--- start ---

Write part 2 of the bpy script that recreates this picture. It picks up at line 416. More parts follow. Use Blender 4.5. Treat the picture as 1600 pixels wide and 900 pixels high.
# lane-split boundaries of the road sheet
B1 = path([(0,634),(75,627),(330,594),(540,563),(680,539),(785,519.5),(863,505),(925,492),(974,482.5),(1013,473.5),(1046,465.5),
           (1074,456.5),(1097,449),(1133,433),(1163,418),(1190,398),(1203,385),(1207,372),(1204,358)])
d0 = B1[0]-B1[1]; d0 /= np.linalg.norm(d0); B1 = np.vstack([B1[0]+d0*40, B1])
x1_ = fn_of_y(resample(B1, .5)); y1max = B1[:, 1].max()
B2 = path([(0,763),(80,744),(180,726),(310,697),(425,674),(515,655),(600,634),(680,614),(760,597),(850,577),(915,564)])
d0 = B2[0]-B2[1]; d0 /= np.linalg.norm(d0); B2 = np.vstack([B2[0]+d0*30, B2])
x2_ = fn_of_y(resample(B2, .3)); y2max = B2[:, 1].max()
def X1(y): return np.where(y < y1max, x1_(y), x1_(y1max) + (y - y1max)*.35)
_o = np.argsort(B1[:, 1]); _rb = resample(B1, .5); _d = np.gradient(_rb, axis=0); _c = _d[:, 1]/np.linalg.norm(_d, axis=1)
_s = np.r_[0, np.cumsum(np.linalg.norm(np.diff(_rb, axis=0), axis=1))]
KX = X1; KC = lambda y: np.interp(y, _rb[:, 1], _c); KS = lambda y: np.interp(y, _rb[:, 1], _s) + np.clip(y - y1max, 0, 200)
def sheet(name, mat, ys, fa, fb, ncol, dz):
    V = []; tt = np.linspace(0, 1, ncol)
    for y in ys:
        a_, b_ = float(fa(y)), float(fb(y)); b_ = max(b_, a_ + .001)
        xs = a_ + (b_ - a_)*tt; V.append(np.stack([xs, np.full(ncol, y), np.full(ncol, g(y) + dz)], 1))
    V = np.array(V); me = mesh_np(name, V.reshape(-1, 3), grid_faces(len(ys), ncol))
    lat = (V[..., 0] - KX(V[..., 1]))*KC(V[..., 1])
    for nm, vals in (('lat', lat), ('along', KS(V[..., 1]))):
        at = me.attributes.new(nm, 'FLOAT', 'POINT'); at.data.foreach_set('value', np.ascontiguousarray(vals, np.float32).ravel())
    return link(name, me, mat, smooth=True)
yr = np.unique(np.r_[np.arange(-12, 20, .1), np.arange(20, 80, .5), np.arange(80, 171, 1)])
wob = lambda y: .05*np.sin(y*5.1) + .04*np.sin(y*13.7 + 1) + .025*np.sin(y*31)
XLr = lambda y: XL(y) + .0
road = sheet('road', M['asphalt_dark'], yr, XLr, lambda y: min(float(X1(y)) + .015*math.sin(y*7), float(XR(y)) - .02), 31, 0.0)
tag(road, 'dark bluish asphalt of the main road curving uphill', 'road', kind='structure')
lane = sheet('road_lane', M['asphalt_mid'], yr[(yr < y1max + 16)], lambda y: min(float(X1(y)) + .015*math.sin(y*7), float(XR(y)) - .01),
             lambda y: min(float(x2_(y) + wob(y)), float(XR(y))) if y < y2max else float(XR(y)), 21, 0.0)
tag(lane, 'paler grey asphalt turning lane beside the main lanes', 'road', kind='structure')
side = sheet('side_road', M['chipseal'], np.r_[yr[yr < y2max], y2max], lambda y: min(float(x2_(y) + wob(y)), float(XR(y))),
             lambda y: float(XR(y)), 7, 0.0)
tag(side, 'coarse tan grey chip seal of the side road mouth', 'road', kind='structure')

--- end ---

◆ **What you are asked to do**: Reproduce every line of the material above exactly.

◆ **Correct response**:
Write part 2 of the bpy script that recreates this picture. It picks up at line 416. More parts follow. Use Blender 4.5. Treat the picture as 1600 pixels wide and 900 pixels high.
# lane-split boundaries of the road sheet
B1 = path([(0,634),(75,627),(330,594),(540,563),(680,539),(785,519.5),(863,505),(925,492),(974,482.5),(1013,473.5),(1046,465.5),
           (1074,456.5),(1097,449),(1133,433),(1163,418),(1190,398),(1203,385),(1207,372),(1204,358)])
d0 = B1[0]-B1[1]; d0 /= np.linalg.norm(d0); B1 = np.vstack([B1[0]+d0*40, B1])
x1_ = fn_of_y(resample(B1, .5)); y1max = B1[:, 1].max()
B2 = path([(0,763),(80,744),(180,726),(310,697),(425,674),(515,655),(600,634),(680,614),(760,597),(850,577),(915,564)])
d0 = B2[0]-B2[1]; d0 /= np.linalg.norm(d0); B2 = np.vstack([B2[0]+d0*30, B2])
x2_ = fn_of_y(resample(B2, .3)); y2max = B2[:, 1].max()
def X1(y): return np.where(y < y1max, x1_(y), x1_(y1max) + (y - y1max)*.35)
_o = np.argsort(B1[:, 1]); _rb = resample(B1, .5); _d = np.gradient(_rb, axis=0); _c = _d[:, 1]/np.linalg.norm(_d, axis=1)
_s = np.r_[0, np.cumsum(np.linalg.norm(np.diff(_rb, axis=0), axis=1))]
KX = X1; KC = lambda y: np.interp(y, _rb[:, 1], _c); KS = lambda y: np.interp(y, _rb[:, 1], _s) + np.clip(y - y1max, 0, 200)
def sheet(name, mat, ys, fa, fb, ncol, dz):
    V = []; tt = np.linspace(0, 1, ncol)
    for y in ys:
        a_, b_ = float(fa(y)), float(fb(y)); b_ = max(b_, a_ + .001)
        xs = a_ + (b_ - a_)*tt; V.append(np.stack([xs, np.full(ncol, y), np.full(ncol, g(y) + dz)], 1))
    V = np.array(V); me = mesh_np(name, V.reshape(-1, 3), grid_faces(len(ys), ncol))
    lat = (V[..., 0] - KX(V[..., 1]))*KC(V[..., 1])
    for nm, vals in (('lat', lat), ('along', KS(V[..., 1]))):
        at = me.attributes.new(nm, 'FLOAT', 'POINT'); at.data.foreach_set('value', np.ascontiguousarray(vals, np.float32).ravel())
    return link(name, me, mat, smooth=True)
yr = np.unique(np.r_[np.arange(-12, 20, .1), np.arange(20, 80, .5), np.arange(80, 171, 1)])
wob = lambda y: .05*np.sin(y*5.1) + .04*np.sin(y*13.7 + 1) + .025*np.sin(y*31)
XLr = lambda y: XL(y) + .0
road = sheet('road', M['asphalt_dark'], yr, XLr, lambda y: min(float(X1(y)) + .015*math.sin(y*7), float(XR(y)) - .02), 31, 0.0)
tag(road, 'dark bluish asphalt of the main road curving uphill', 'road', kind='structure')
lane = sheet('road_lane', M['asphalt_mid'], yr[(yr < y1max + 16)], lambda y: min(float(X1(y)) + .015*math.sin(y*7), float(XR(y)) - .01),
             lambda y: min(float(x2_(y) + wob(y)), float(XR(y))) if y < y2max else float(XR(y)), 21, 0.0)
tag(lane, 'paler grey asphalt turning lane beside the main lanes', 'road', kind='structure')
side = sheet('side_road', M['chipseal'], np.r_[yr[yr < y2max], y2max], lambda y: min(float(x2_(y) + wob(y)), float(XR(y))),
             lambda y: float(XR(y)), 7, 0.0)
tag(side, 'coarse tan grey chip seal of the side road mouth', 'road', kind='structure')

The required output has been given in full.